Reparti en course à 6h12 ce dimanche, Anthony Marchand sera resté un peu plus de 28 heures à l’escale à Dunedin, sur la côte est de l’île du sud de la Nouvelle-Zélande. Jérémy Place, le directeur du team Actual, dépêché sur place, raconte le moment :
« Nous avons été vraiment très bien accueillis à Dunedin. Les coast guards nous ont bien guidés, ils ont été très attentionnés à l'arrivée du bateau. Les personnes du petit chantier naval qui nous a assistés ont été incroyables. Une personne a tout organisé pour nous jusqu'à notre dîner de ce soir après le départ d'Anthony ! Ils nous ont bien aidés aussi à intervenir sur le bateau, ils doivent être bien fatigués... Ils ne s'étaient pas rendu compte de la dimension du bateau avant de le voir. C'était vraiment cool, toutes les personnes que nous avons rencontrées ont été hyper serviables. Les douaniers ont été sympas, mais ils avaient très peur que la nourriture du bord contamine les personnes qui montent à bord du bateau ou que nous la débarquions. Nous avons dû la stocker dans une caisse avec l'obligation de la sceller. Anthony a eu le droit de l'ouvrir, à 20 milles du port ! À l'heure qu'il est, il a déjà dû trouver le saucisson... »

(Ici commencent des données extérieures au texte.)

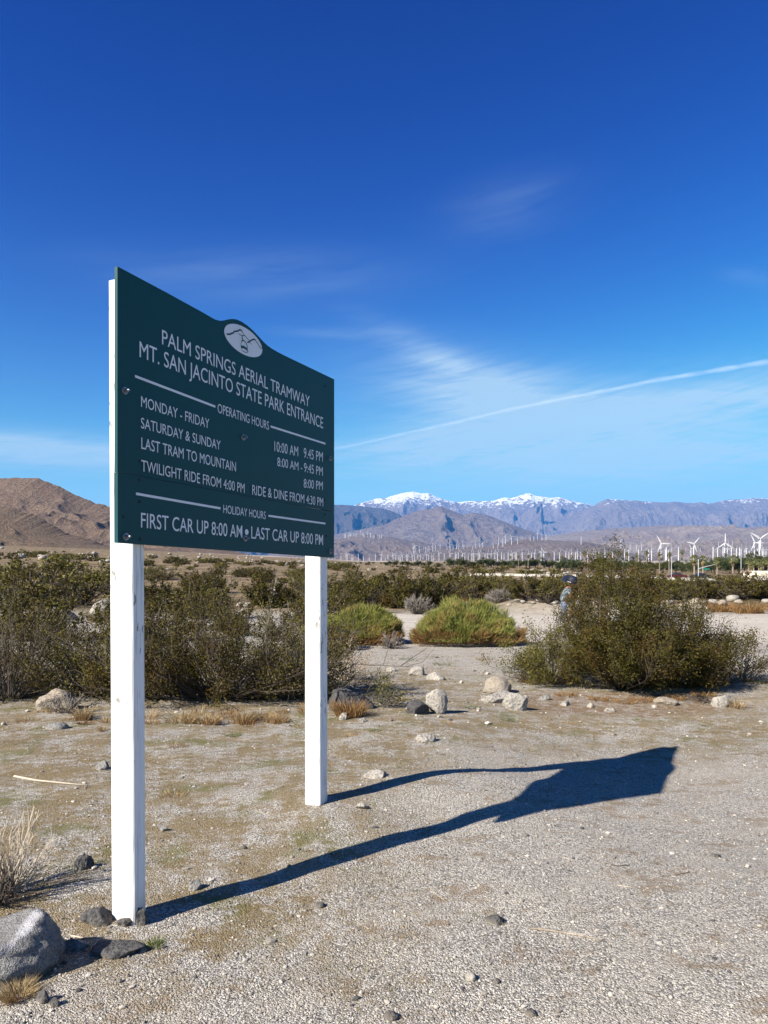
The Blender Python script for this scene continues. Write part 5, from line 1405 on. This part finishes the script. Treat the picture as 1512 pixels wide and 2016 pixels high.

Réparer le dispositif permettant au foil tribord de rester en position basse, voilà l’enjeu de l’arrêt. Ces travaux, opérés par le skipper et deux membres du team Actual, Gilles Avril et Jérémy Place, le directeur du team, dépêchés sur place, permettront au trimaran de voler quand le vent viendra de bâbord – le foil bâbord a, lui, été ôté à Cape Town plus tôt dans la course. Ce deuxième stop aura été plus vécu comme un coup dur que comme une respiration par le skipper de Actual Ultim 3.
« Il y a peu de moments où l’on est autant poussé dans ses retranchements. Sur le moment, ça a été une énorme déception et je n’ai pas pu retenir mes larmes. Surmonter les difficultés et les problèmes, ce n’est pas si facile. Ils produisent, de fait, un grand impact émotionnel, mais je garde en tête que c’est aussi dans la douleur que surgit l’opportunité depuis le début de la course, je me bats constamment. La phrase de Michel Desjoyeaux ‘Un tour du monde, c’est une emmerde par jour’ est définitivement vraie. Cela impose une énergie folle pour les gérer. Malgré tout, je n’ai qu’une envie : tout faire pour arriver à Brest et conserver ma quatrième place. Je suis heureux d’être de nouveau en mer et de retrouver ma petite vie à bord. Je suis plus déterminé que jamais à boucler ce tour du monde. Je sais malgré tout que ça va continuer d’être une lutte permanente, à la fois physiquement et mentalement. L’engagement impose d’être total et c’est d’ailleurs pour cette raison qu’on ne fait pas ça tous les ans. On ne ressort assurément pas indemne de ce genre d’exercice mais on en ressort forcément grandi. C’est exigeant, très dur même, mais on en retire plein de choses. Ça reste une aventure absolument géniale, totalement hors-normes ».
On allait oublier :
À 17 heures ce dimanche : Thomas Coville menait son Sodebo Ultim 3 vers le cap Horn, 160 milles droit devant ; Éric Péron était sur le point d'entrer dans l'océan Pacifique ; en empruntant les escaliers, le boss, Charles Caudrelier, remontait le long du Brésil, tirant toujours un long bord vers le large.